Interviews

Daily trivia and 100,000 subscribers with Dan Lewis

Daily trivia and 100,000 subscribers with Dan Lewis
Daily trivia and 100,000 subscribers with Dan Lewis

Dan Lewis is the author of the Now I Know newsletter, a daily trivia newsletter filled with interesting anecdotes and factoids. He's been writing the newsletter for over a decade.

Here, Lewis shares what's he's learned about writing, monetization, and growth since starting in 2010.

How did you get started writing?

"I’ve been writing for what seems like forever. After college, I was fortunate to land some freelance sports writing gigs, talking about baseball (which I love) and football (which I was willing to write about in order to get more opportunities to write about baseball). That led nowhere, basically, but I was fortunate enough to come of age during the pre-social media blogging craze, so I just started a blog and kept writing, stopping, restarting, etc. 

Ultimately, I decided to start the newsletter back in 2010. The idea then—which I like to think at the time was pretty ahead of things!—was that distribution matters a lot more than people think.  So I went with a newsletter over a plain old blog. The first newsletter was basically a fun fact (carrots were originally purple) with a short paragraph about the fact; it went to 20 people. Now, I’m sending 400-800 words a day to a lot more people, north of 100,000."

What strategies have you used to grow your subscriber list?

"I haven’t really focused much on growing the list in a long time. Early on, it was all elbow grease and opportunism—any chance I had to promote the list, I would. It was different then because newsletters weren’t everywhere, so there was a novelty factor. I’m at the point now where word of mouth is doing a decent-enough job keeping my readership where it is."

What is your approach to monetization?

"Monetization—it’s really trial and error. I’ve tried a lot of different things and I don’t think that I’ve perfected it, hardly, but it works well enough. The biggest chunk comes from my readers via a Patron campaign I have running; if you give even $1/month, I send you an ad-free version. I run basically two types of ads—direct sponsorships and remnant ads when I don’t have sponsors. I’ve also turned my past newsletters (and a lot of new content) into three books, so that helps. And I have Google ads on the archives. I think that covers it for now—it’s a good mix.

I’ve had a lot of false starts, though. I ran a Kickstarter to fund a YouTube channel—that worked, but the YouTube channel never took, so it was a lot of work for net-zero in the monetization column. I was doing pretty well with Amazon affiliate ads but apparently, their terms of service don’t allow for links in email newsletters, and they shut me down. 

I guess the big lesson is that there’s no one-size-fits-all approach."

How do you decide what to write about? How do you edit yourself?

"I write about what strikes me in the moment. I have a huge database of fun facts and strange stories, but you really need to be in the right mindset to make each of them work, so I really take whatever clicks in that instant. And I barely edit. Grammarly is free and does the job."

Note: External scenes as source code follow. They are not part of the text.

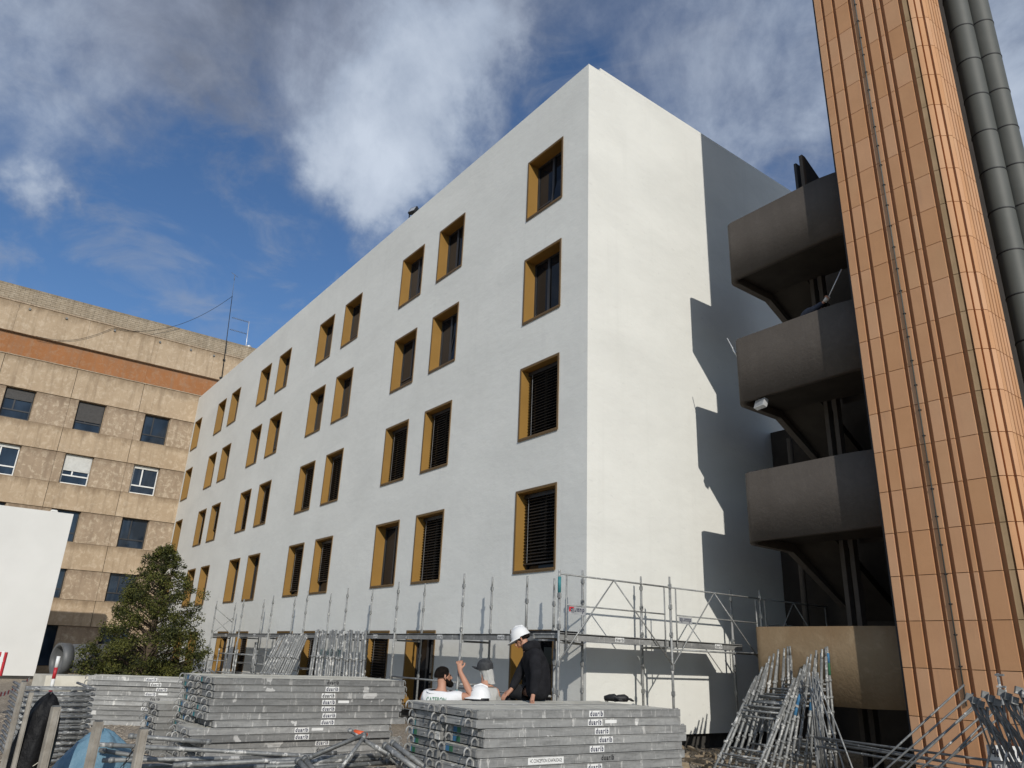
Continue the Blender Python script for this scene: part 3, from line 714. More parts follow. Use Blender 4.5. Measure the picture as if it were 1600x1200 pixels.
def post(x, y, z0=0.0, z1=3.2, teal=False):
    p = MB(); p.tube((x, y, z0), (x, y, z1-.22), .0245, 8); p.path([(x, y, z1-.22), (x, y, z1)], .019, 8)
    if z0 == 0: p.box(x-.07, y-.07, 0.003, x+.07, y+.07, .012); p.path([(x, y, .2), (x, y, .26)], .045, 8)
    for z in ([.55, 1.1, 1.55] if z0 < .5 else [])+[2.12, 2.62, 3.0]:
        if z < z1-.1: collar(p, x, y, z)
    o = p.build('post', M['galv'], sc)
    if teal:
        q = MB(); q.path([(x, y, 2.66), (x, y, 2.93)], .0285, 8); q.build('paint_mark', M['tealpaint'], o)
    return o


AX = [-2.66, -5.55, -8.40, -11.2, -14.1, -17.1, -20.4]
for i, x in enumerate(AX):
    post(x, -1.10, z1=3.25-.02*(i % 3)); post(x, -.36, z1=3.25)
post(1.10, -1.62, z1=3.05, teal=True); post(.33, -.40, z1=3.2); post(.36, -1.08, z0=.0, z1=2.0)
post(-.46, -1.10, z0=2.05, z1=3.08); post(-.52, -.38, z0=2.05, z1=3.1)
BY = [(1.14, 3.18), (3.95, 3.15), (6.55, 3.05)]
for y, zt in BY: post(1.10, y, z1=zt); post(.33, y+.02, z1=zt+.05)


def bar(name, p, q, r=.02, n=6, mat='galv'):
    b_ = MB(); b_.tube(p, q, r, n); return b_.build(name, M[mat], sc)


TX_DUARIB = text_mesh('duarib', M['ink'], .19, .058, 0.040, 0.10)
TX_DUARIB_K = text_mesh('duarib', M['blackink'], .19, .058, 0.040, 0.10)
stk = MB(); stk.box(-.108, -.037, -.0006, .108, .037, .0006); STK = stk.mesh('sticker', M['sticker'])
stk2 = MB(); stk2.box(-.09, -.018, -.0006, .09, .018, .0006); STRIP = stk2.mesh('sticker', M['sticker'])


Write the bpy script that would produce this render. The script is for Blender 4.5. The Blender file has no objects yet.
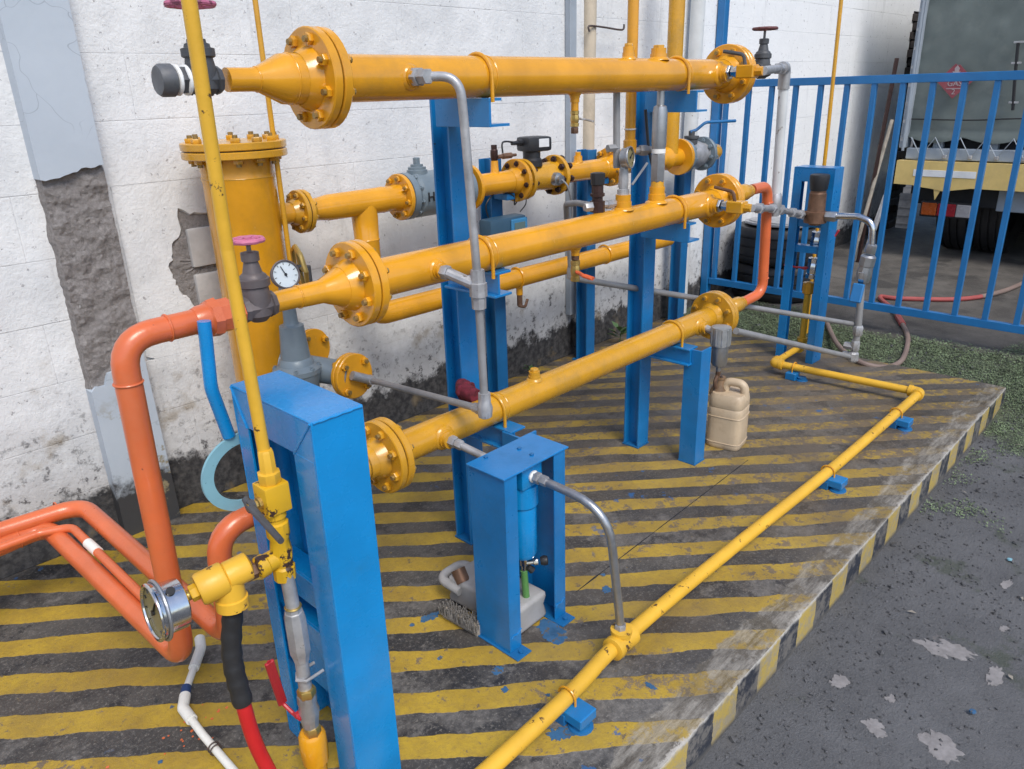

How do you build trust with your audience?

"Building trust is huge. It’s also really easy. My email inbox is a mess, mostly because decades of strangers have acted selfishly, sending me email that I almost certainly didn’t want and definitely didn’t ask for. I’m sure you and literally everyone else is in the same boat. My attitude, from day one, was that this is wrong. If someone invites my newsletter into their inbox, they do so for a very limited purpose. Going a bit outside that purpose here and there, that’s fine, but beyond that, it’s intrusive at best. I built the newsletter with that premise in mind. If I have something off-topic I want to share—be it a sponsorship or my out-of-left-field theories on Harry Potter—I have a way to do so within the confines of the normal newsletter, so it’s not out of place. That was something I designed at the earliest stage by leading each email with a quick note from me (and later turning Friday’s email into a longer note from me). I also promise to read every reply (and I truly do read them all) and until a few years ago, also replied back almost always. I wish I could still do that, but I think my readers understand that I can’t; it’s just too much."

What's the best writing advice you've ever been given?

"Read a lot. You’ll find styles you like and styles you don’t; styles you can adopt and styles you can’t."